Let do the usual, define $h:S^2 \to R$, by $h(x)=f(x)-g(x)$, then $h$ is continuous and clearly, $h(-x)=-h(x)$, so we have to find a zero for $h$.
As $S^2$ is connected, $h$ is continuous and for $x \in S^2$, if $h(x)>0$ then $h(x)=h(-(-x))=-h(-x)$ $\to$ $h(-x)<0$
We conclude that $h(S^2)$ is connected in $\mathbb{R}$ and $0\in h(S^2)$, so by the intermediate value theorem there existe some $x_0 \in S^2$ such that $h(x_0)=0$.
Is this okay?
I thought of using the the Brouwer Fixed Point Theorem, but the domain is not $D^2$ as in the theorem, or there is a way to used it? Or some other tool of Algebraic Topology to do it?
Suppose $0$ is not in the range of $h$. Then we have $h : S^2 \to \mathbb{R}^2 - \{0\}$.

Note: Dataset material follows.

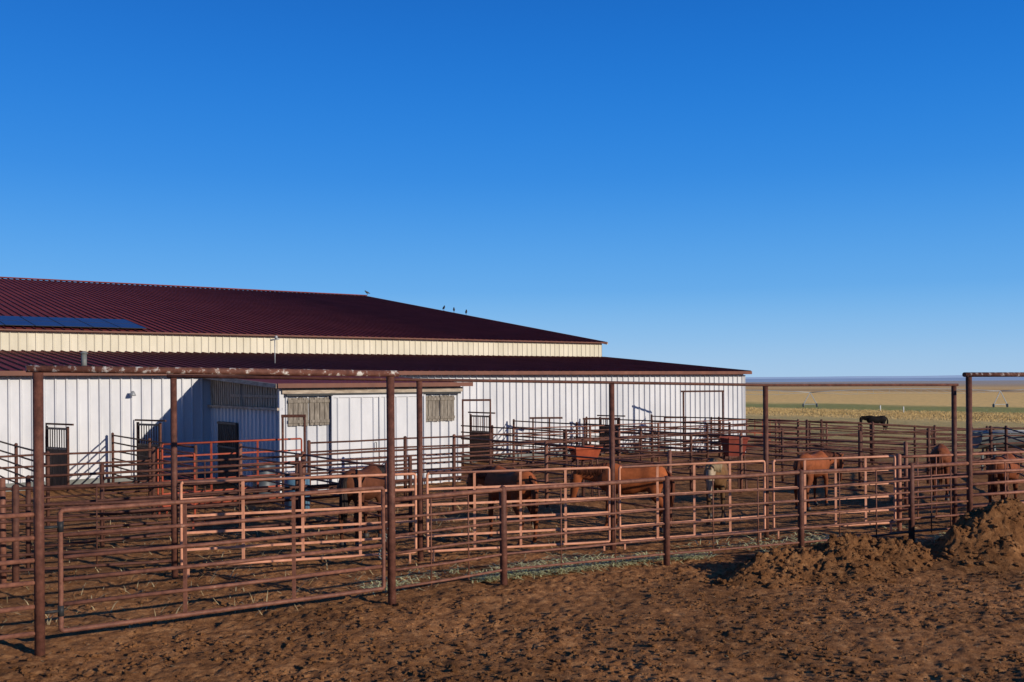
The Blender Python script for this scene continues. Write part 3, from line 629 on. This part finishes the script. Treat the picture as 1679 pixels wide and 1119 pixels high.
    for base,ysg,off in ((fl,1,step),(fl,-1,-step),(hl,1,-step),(hl,-1,step)):
        pts=[]
        for (px,pz),a,b in base:
            k=max(0,(1.0-pz)); px2=px+off*k
            yy=ysg*(.145+ (.02 if pz<.9 else -.02)); pts.append((Vector((px2,yy,pz)),a,b))
        L_=[]
        for i,(p,a,b) in enumerate(pts):
            t=(pts[min(i+1,len(pts)-1)][0]-pts[max(i-1,0)][0]); t.y=0; t.normalize(); n=Vector((-t.z,0,t.x))
            L_.append((p,n*a,Vector((0,b,0))))
        mb.loft(L_,12); hooves.append(pts[-1][0])
    o=mb.build('horse_body',COAT,e)
    rm=o.modifiers.new('r','REMESH'); rm.mode='VOXEL'; rm.voxel_size=.024
    sm=o.modifiers.new('s','SMOOTH'); sm.factor=.5; sm.iterations=4
    dg=bpy.context.evaluated_depsgraph_get(); me2=bpy.data.meshes.new_from_object(o.evaluated_get(dg)); o.modifiers.clear(); o.data=me2
    me2.polygons.foreach_set('use_smooth',[True]*len(me2.polygons))
    n=len(me2.vertices); co=np.zeros(n*3); me2.vertices.foreach_get('co',co); co=co.reshape(-1,3)
    colr=np.tile(np.array([*col,1.0]),(n,1))
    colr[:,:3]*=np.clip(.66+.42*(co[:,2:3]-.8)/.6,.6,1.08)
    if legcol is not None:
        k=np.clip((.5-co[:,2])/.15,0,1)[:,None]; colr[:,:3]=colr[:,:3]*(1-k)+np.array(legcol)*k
    if face is not None:
        a=np.array(hch[0][0]);b=np.array(hch[-1][0]); ax=b-a; Ln=np.linalg.norm(ax); ax/=Ln; rel=co-a; tt=rel@ax; nn=np.array(hch[2][1].normalized()); bb_=np.array(hch[2][2].normalized())
        lat=np.abs(rel@bb_); hgt=rel@nn
        kind,fc=face
        if kind=='blaze': k=((tt>0.02)&(tt<Ln+.05)&(lat<.045)&(hgt>.02)).astype(float)[:,None]
        else: k=((tt>-.05)&(tt<Ln+.1)&(np.linalg.norm(rel-np.outer(tt,ax),axis=1)<.2)&(co[:,0]>.7)).astype(float)[:,None]
        colr[:,:3]=colr[:,:3]*(1-k)+np.array(fc)*k
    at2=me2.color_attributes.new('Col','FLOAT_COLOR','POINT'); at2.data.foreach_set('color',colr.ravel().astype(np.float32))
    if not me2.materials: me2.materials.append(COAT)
    for p in hooves:
        m=MB(); m.tube([(p.x+.012,p.y,-.015),(p.x+.006,p.y,.03),(p.x-.012,p.y,.085)],[.068,.062,.047],12); m.build('hoof',M['hoof'],e)
    for sgn in (-1,1):
        c,A,B=hch[2]; q=c+A*.45+B*(.86*sgn); q=q*1.0-(hch[3][0]-hch[2][0])*.35
        m=MB(); m.loft([(q+Vector((0,0,.024*math.sin(t_))),Vector((.024*math.cos(t_)+.001,0,0)),Vector((0,.024*math.cos(t_)+.001,0))) for t_ in np.linspace(-PI/2,PI/2,6)],8); m.build('eye',M['eye'],e)
    m=MB()
    st=[]
    for i in range(26):
        u=i/25*(len(nch)-1.001); j=int(u); f_=u-j; c=nch[j][0].lerp(nch[j+1][0],f_); A=nch[j][1].lerp(nch[j+1][1],f_); B=nch[j][2].lerp(nch[j+1][2],f_); st.append((c,A,B))
    for c,A,B in st[4:]:
        for k in range(4):
            top=c+A*.96+Vector((random.uniform(-.03,.03),0,random.uniform(-.01,.02))); sd=1 if k<3 else -1
            mid=c+A*.62+B*(1.05*sd)+Vector((random.uniform(-.03,.03),0,0)); low=c+A*random.uniform(-.25,.15)+B*(1.18*sd)+Vector((random.uniform(-.05,.02),0,0))
            m.tube([top,mid,low],[.024,.022,.006],5)
    m.build('mane',hair,e)
    m=MB()
    for k in range(26):
        a=random.uniform(0,2*PI); r_=random.random()**.5; dx,dy=math.cos(a)*r_,math.sin(a)*r_; ln=random.uniform(.45,.62)
        m.tube([(-.74,dy*.02,1.38+dx*.02),(-.85+dx*.02,dy*.03,1.28),(-.9+dx*.05,dy*.06,1.05),(-.88+dx*.07,dy*.08,.8),(-.86+dx*.05,dy*.05,ln)],[.02,.022,.022,.02,.004],5)
    m.build('tail',hair,e)
    return e
hch_=mat('chestnut_hair',(.13,.038,.016),(.07,.022,.011),None,scale=12,rough=.7,spec=.15)
hdk=mat('dark_hair',(.03,.02,.016),(.015,.011,.01),None,scale=12,rough=.7,spec=.15)
hblk=mat('black_hair',(.012,.01,.01),(.007,.006,.006),None,scale=12,rough=.8,spec=.1)
hlt=mat('cream_hair',(.24,.17,.1),(.16,.12,.07),None,scale=12,rough=.7,spec=.15)
horse('chestnut horse facing away with head turned left behind the second salmon panel',-.05,18.5,R(122),(.25,.068,.023),hch_,neck=-44,head=6,yaw=R(12),scale=.93)
horse('bright chestnut horse standing side-on with head to the left behind the third salmon panel',2.4,20.0,R(166),(.32,.085,.027),hch_,neck=-42,head=12,step=.1,scale=.89)
horse('pale buckskin horse with white face looking toward the camera behind the fence',4.35,21.3,R(-103),(.17,.085,.036),hlt,neck=-38,head=-8,yaw=R(-8),face=('all',(.34,.26,.18)),legcol=(.1,.055,.03),scale=.88)
horse('chestnut horse behind the fourth salmon panel with head to the right',7.05,23.4,R(48),(.24,.068,.025),hch_,neck=-42,head=4,yaw=R(-16),scale=.86)
horse('dark brown horse seen from behind, left of the tall gate post',-2.85,18.9,R(74),(.115,.038,.018),hdk,neck=-44,head=-5,scale=.93)
horse('chestnut brown horse behind the rail fence at the right picture edge',11.0,22.3,R(50),(.2,.056,.021),hch_,neck=-50,head=0,scale=.86)
horse('brown horse seen from behind between the two right-hand tall posts',10.75,25.0,R(66),(.17,.05,.02),hch_,neck=-58,head=0,scale=.88)
horse('black horse alone out in the far pasture',30.0,82,R(176),(.008,.006,.006),hblk,neck=-40,head=0,step=.06)
# ---------------------------------------------------------------- birds
def bird(label,p,rz,s=1.0):
    e=empty('bird',p,label,'bird','birds on the barn roof',rz); e.scale=(s,)*3
    m=MB()
    pts=[(-.2,.10,.012,.03),(-.12,.13,.03,.04),(-.05,.15,.055,.055),(.03,.17,.07,.06),(.09,.2,.055,.05),(.12,.235,.04,.038),(.145,.26,.038,.036),(.175,.265,.026,.024),(.195,.26,.008,.008),(.22,.255,.003,.003)]
    m.loft([((a,0,b),(-.25*c,0,c),(0,d,0)) for a,b,c,d in pts],10); m.build('bird_body',M['bird'],e)
    for sy in (-.02,.02):
        m=MB(); m.tube([(.0,sy,-.0),(.01,sy,.11)],.006,5); m.tube([(-.02,sy,.003),(.04,sy,.003)],.005,5); m.build('leg',M['bird'],e)
for i,(t_,lab) in enumerate(((37.8,'dark bird perched alone on the roof ridge end'),(26.6,'leftmost dark bird of the three on the sloping roof edge'),(25.3,'middle dark bird of the three on the sloping roof edge'),(23.8,'rightmost dark bird of the three on the sloping roof edge'))):
    z=ZR+.13 if i==0 else ZU1+SLU*(t_-T1)+.07
    bird(lab,W(-.09,-t_,z),random.uniform(0,6),1.15)
# ---------------------------------------------------------------- pivot irrigation
PY=233.0
def tw(px): return at(px,PY)
txs=[tw(1016),tw(1328),tw(1640),tw(1952)]
org=Vector((txs[0],PY,g(txs[0],PY))); piv=empty('pivot_sprinkler',org,'long wheeled pivot irrigation line crossing the golden field','irrigation line')
zt=-3.7+3.7
for i in range(3):
    a,b=txs[i],txs[i+1]; n=12; top=[];low=[]
    for k in range(n+1):
        f_=k/n; x=a+(b-a)*f_; arch=4*f_*(1-f_); top.append((x,PY,zt+arch*.7)); low.append((x,PY,zt+arch*.7-1.0*min(1,arch*1.6)-.02))
    m=MB(); m.tube(top,.075,8); sp_=m.build('span_pipe',M['galv'],piv,org)
    m=MB(); m.tube(low,.035,6)
    for k in range(1,n): m.beam(top[k],low[k],.035,.035); m.beam(top[k],low[k+1] if k<n else low[k],.035,.035)
    m.build('truss',M['galv'],sp_,org)
for x in txs:
    zg=g(x,PY); m=MB()
    for sx in (-1.6,1.6): m.beam((x+sx,PY,zg+.6),(x,PY,zt),.14,.14)
    m.beam((x-1.7,PY,zg+.7),(x+1.7,PY,zg+.7),.12,.12); t_=m.build('tower',M['galv'],piv,org)
    for sx in (-1.6,1.6):
        m=MB(); m.tube([(x+sx-.1,PY,zg+.45),(x+sx+.1,PY,zg+.45)],.45,14); m.build('wheel',M['dullgalv'],t_,org)
for px,Y,lab in ((1443,190,'white marker post in the field, left one'),(1481,175,'white marker post in the field, right one')):
    x=at(px,Y); z=g(x,Y); m=MB(); m.tube([(x,Y,z-.2),(x,Y,z+1.0),(x,Y,z+1.05)],[.1,.1,.05],8); o=m.build('marker_post',M['paintwhite'],None,(x,Y,z)); tag(o,lab,'post','white marker posts')
panel('rusty red loading panel standing beyond the right corner of the barn',(at(1224,56),56),(at(1262,58),58),M['red'],H=1.7,zb=.2,nb=5,nv=2,cat='panel')
# ---------------------------------------------------------------- light, sky, camera
SD=Vector((.81,-.586,math.tan(R(15.5)))).normalized()
sun=bpy.data.lights.new('sun','SUN'); sun.energy=5.0; sun.angle=R(.5); sun.color=(1,.9,.75)
so=bpy.data.objects.new('sun',sun); COL.objects.link(so); so.rotation_euler=(-SD).to_track_quat('-Z','Y').to_euler(); so.location=(30,-20,25)
w=bpy.data.worlds.new('World'); scene.world=w; w.use_nodes=True; nt=w.node_tree
bg=nt.nodes['Background']; sky=nt.nodes.new('ShaderNodeTexSky'); sky.sky_type='NISHITA'; sky.sun_disc=False
sky.sun_elevation=R(15.5); sky.sun_rotation=math.atan2(.81,-.586); sky.altitude=900; sky.air_density=1.0; sky.dust_density=.1; sky.ozone_density=4.0
STR=.1
tc=nt.nodes.new('ShaderNodeTexCoord'); sx=nt.nodes.new('ShaderNodeSeparateXYZ'); nt.links.new(tc.outputs['Generated'],sx.inputs[0])
rp=nt.nodes.new('ShaderNodeValToRGB'); nt.links.new(sx.outputs['Z'],rp.inputs[0]); cr=rp.color_ramp; cr.interpolation='B_SPLINE'
stops=[(0,(.40,.60,.84)),(.04,(.27,.53,.86)),(.09,(.12,.42,.86)),(.2,(.016,.25,.80)),(.36,(.003,.145,.62)),(.55,(.003,.06,.28)),(1,(.002,.035,.16))]
cr.elements[0].position=0; cr.elements[0].color=(*stops[0][1],1); cr.elements[1].position=1; cr.elements[1].color=(*stops[-1][1],1)
for p_,c in stops[1:-1]:
    e_=cr.elements.new(p_); e_.color=(*c,1)
sc=nt.nodes.new('ShaderNodeVectorMath'); sc.operation='SCALE'; sc.inputs['Scale'].default_value=1/STR; nt.links.new(rp.outputs[0],sc.inputs[0])
mx=nt.nodes.new('ShaderNodeMix'); mx.data_type='RGBA'; mx.inputs[0].default_value=.9
nt.links.new(sky.outputs[0],mx.inputs[6]); nt.links.new(sc.outputs[0],mx.inputs[7]); nt.links.new(mx.outputs[2],bg.inputs[0]); bg.inputs[1].default_value=STR
cam=bpy.data.cameras.new('camera'); cam.lens=35; cam.sensor_width=36; cam.sensor_fit='HORIZONTAL'; cam.shift_y=.0396; cam.clip_end=20000; cam.clip_start=.1
co=bpy.data.objects.new('camera',cam); COL.objects.link(co); co.location=(0,0,3.0); co.rotation_euler=(R(90),R(.4),0)
scene.camera=co
scene.view_settings.view_transform='Standard'; scene.view_settings.look='None'; scene.view_settings.exposure=0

Consider that the map $p_n : (\mathbb{R}^{n + 1} - \{0\}) \to S^{n}$ given by $p(x) = \frac{x}{|x|}$ is not only a retract, but also a homotopy equivalence for all $n \in \mathbb{N}$. So we have a continuous map $g = p_1 \circ h : S^2 \to S^1$ such that for all $x \in S^2$, $g(-x) = -g(x)$.
But this is not possible. For consider that $p : \mathbb{R} \to S^1$, with $p(x) = (\cos(x), \sin(x))$, is the universal cover of $S^1$. Consider the point $z = (1, 0, 0)$, and consider some $t$ such that $p(t) = g(z)$. Now since $S^2$ has fundamental group $0$ and $S^2$ is both path connected and locally path connected, and since $p$ is a universal cover, there exists a unique continuous $f : S^2 \to \mathbb{R}$ such that $f(z) = t$ and such that $g = p \circ f$.
Now consider $f(-z)$. We know that $f(-z) = -f(z)$. Therefore, we have $p(f(-z)) = -p(f(z))$. Therefore, $p(f(z)) = p(f(-z) + \pi)$. Now recall that for all $a, b \in \mathbb{R}$, $p(a) = p(b)$ if and only if $a = b + 2 \pi n$ for some $n \in \mathbb{Z}$. So we have $f(z) = f(-z) + \pi + 2 \pi n = f(-z) + \pi (2n + 1)$ for some $n \in \mathbb{N}$.
Now define $f_2 : S^2 \to \mathbb{R}$ by $f_2(x) = f(-x) + \pi (2n + 1)$.
We see that $f_2$ is continuous, and that $f_2(z) = f_2(-z) + \pi (2n + 1) = f(z) = t$.
And we see that for any $x$, $p(f_2(x)) = p(f(-x) + \pi (2n + 1)) = -p(f(-x)) = -g(-x) = g(x)$. That is, $p \circ f_2 = g$.
Therefore, $f_2 = f$, since $f$ is the unique continuous function such that $f(z) = t$ and $p \circ f_2 = g$.
Then we see that $f(-z) = f_2(-z) = f(z) + \pi (2n + 1) = f(-z) + \pi (2n + 1) + \pi(2n + 1)$. That is, $f(-z) = f(-z) + 2 \pi (2n + 1)$. That is, $2 \pi (2n + 1) = 0$. That is, $2n + 1 = 0$. That is, $n = -1/2$. But $n \in \mathbb{Z}$; contradiction.
Therefore, we see that $0$ must have been in the range of $h$.
This proof seems a little sterile, so let me briefly explain the "intuition" behind why $g : S^2 \to S^1$ with $g(x) = g(-x)$ cannot exist.
The idea is that we start at point $z$ and walk halfway around a circle to $-z$. Applying $g$ to this path gives us a path from $g(z)$ to $-g(z)$. This path must have a winding number of $k \pi$ where $k$ is odd.
But if we walk around the other half of the circle from $-z$ to $z$, we must be tracing out another path with exactly the same winding number $k \pi$. So the total winding number of the path is $2k \pi$. Since $k$ is odd, $2k \pi \neq 0$. But this means that the image of the complete circle must be a nontrivial loop, which is impossible since we can contract the circle, as a subset of $S^2$, to a single point on $S^2$.